The Northern Illinois University Art Museum is showing “New to the Collection,” an eclectic accumulation of recently acquired pieces, through Feb. 25 in the museum’s North Gallery.

The specifics of piecing together the collection are almost as interesting as the collection itself.

“We wanted to include as much work as we could without making it feel overcrowded,” said graduate assistant Heather Green of the exhibition, which occupies one of the smaller galleries of the museum.

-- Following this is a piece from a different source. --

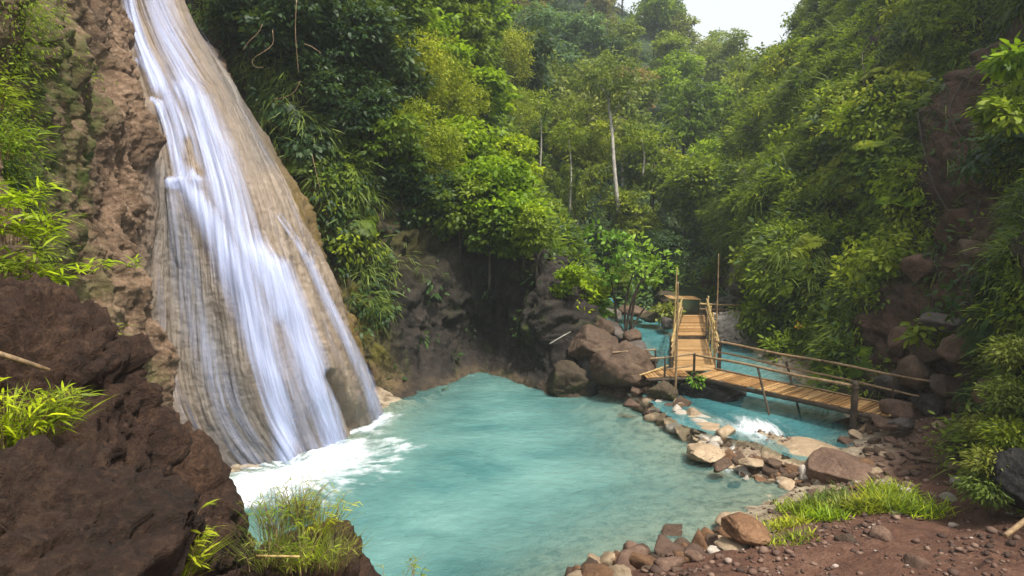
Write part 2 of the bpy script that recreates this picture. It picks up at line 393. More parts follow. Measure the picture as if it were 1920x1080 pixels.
u1 = np.linspace(0, 12, NU)[:, None] * np.ones((1, NV)); v1 = np.linspace(0, 6, NV)[None] * np.ones((NU, 1))
apron = sstep(5.0, 5.8, u1) * sstep(11.0, 10.3, u1)
PX, PY, _ = project(S1)
Q = S1.copy(); Qs = Q * np.array([1, 1, .24])
rough = fbm(Q * np.array([.5, .5, .3]), 4, 2) * 1.0 + fbm(Qs * 1.6, 4, 7, .5, ridge=True) * .26 + fbm(Q * 5, 4, 31, .6) * .10
wf1, wf2, _c = worley(Qs * np.array([1.5, 1.5, 1.2]) + fbm(Q * 1.2, 3, 88)[..., None] * .8, 5); rough = rough + np.minimum(wf2 - wf1, .35) * .28
UV = np.stack([u1, v1, 0 * u1], -1)
low_ap = fbm(UV * np.array([1.2, .6, 1]), 3, 12) * .36 + fbm(UV * np.array([7, .8, 1]), 3, 14) * .06
# lips the water shoots over
def lip(cx, cy, sx, up, dn, h):
    dy = PY - cy; return h * np.exp(-((PX - cx) / sx) ** 2) * np.where(dy < 0, np.exp(-(dy / up) ** 2), np.exp(-(dy / dn) ** 2))
lips = lip(350, 348, 42, 10, 90, .22) + lip(275, 196, 34, 8, 50, .16) + lip(330, 180, 60, 16, 60, .14) + lip(505, 482, 45, 18, 120, .14) + lip(380, 170, 30, 10, 50, .10)
low = rough * .0 + low_ap + lips
D1 = rough * (1 - apron) + low * apron + apron * (fbm(UV * np.array([22, 3, 1]), 3, 16) * .035 + fbm(Q * 6, 4, 18) * .03)
D1 -= apron * 1.0 * strand(PX, PY, [(618, 705), (640, 745), (655, 770), (668, 800)], 9) * .26   # dark broken hollow low on the apron
S1d = S1 + N1 * D1[..., None]
S1low = S1 + N1 * (low * apron + rough * (1 - apron))[..., None]
mossA = np.maximum.reduce([strand(PX, PY, [(160, 120), (150, 230), (125, 330), (130, 400)], 22), .9 * strand(PX, PY, [(30, 40), (60, 200), (40, 350), (60, 480), (90, 560)], 75),
                           .8 * strand(PX, PY, [(205, 640), (230, 720)], 12), .5 * strand(PX, PY, [(110, 20), (100, 120)], 40)]) * (1 - apron)
edge = sstep(9.75, 10.3, u1)     # yellow algae on the far rim of the apron
greyA = apron * np.maximum(strand(PX, PY, [(300, 330, 25), (360, 560, 60), (420, 720, 75), (470, 870, 80)], 60), strand(PX, PY, [(370, 20), (430, 160), (500, 300)], 22) * .8)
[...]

“It terms of trying to match pieces, we were just trying to consider based on what we were working with the layout of the room,” Green said. “When you walk into a show, you don’t want everything just handed to you. There should be some incentive to walk around and explore the whole space.”

Green worked closely with Director Jo Burke and Assistant Director Pete Olson to make the exhibition possible.

“[We tried] to keep in mind, in terms of alternating rhythms, which pieces worked well together and which pieces dialogued well,” Green said. “[We tried] to put pieces in a position where it wouldn’t necessarily be so obvious.”

“There’s a print that’s very large, and we were considering putting it on the back wall, but we decided that maybe that would be a little too obvious,” said Green.

The Hammond print, titled “Full House,” instead hangs on a wall to the left of the gallery entry.

Hanging on the same wall is a piece by Japanese printmaker Chizuko Yoshida, which depicts an abstract icy floe. Both Chizuko Yoshida and her daughter, Ayomi, have pieces featured in the new exhibition.

“They’re actually a part of this whole dynasty of printmakers in Japan,” said Green of the Yoshida women.

Ayomi Yoshida’s piece hangs almost directly across from her mother’s on the opposing wall of the North Gallery.

Two of Andy Warhol’s photographs are positioned nearby. According to Diana Arntzen, NIU Art Museum coordinator of marketing and education, the Andy Warhol Estate recently loaned a selection of work to various universities.

One of the Warhol photos depicts shoes on a sales rack, an echo of his past.

“Warhol used to be a graphic designer before he was a successful fine artist, and he had to draw a bunch of shoes; that was actually a part of his job before he was a fine artist,” Green said. “It’s interesting to see that link in his photography later on.”

At the center of the gallery is a table on which a collection called the Driesbach Portfolio is displayed. This collection of prints by David Driesbach is accompanied by its set of companion pieces; each of Driesbach’s prints has a coordinating poem by William Johnson.

Both the artist and the poet, Green said, have NIU connections; the artist is a retired professor, and the poet is a current one.

“It’s amazing. You just don’t know which came first,” Arntzen said. “[Johnson] would write ten poems, who would then send them to Dreisbach and he would make a print about the poem. And then [Driesbach] would make 10 prints, send them to [Johnson], and he would write the poems.”

Many of the pieces featured in “New to the Collection” boast NIU roots.

Arntzen said all the pieces featured in NIU’s Art Museum are donations, and many of the pieces featured in the museum’s newest exhibition have been donated by visiting artists, alumni and professors of NIU.

“We aren’t out there buying art,” Arntzen said. “People are very generous with what they’ve donated to us. We’re pretty lucky that we’ve gotten all these and more.”

Arntzen expressed that she hopes that students of all majors choose to come and react to “New to the Collection.”

“The reason we’re trying to add to the collection, the reason that we’re sharing it is so that more people know that it’s here,” Arntzen said.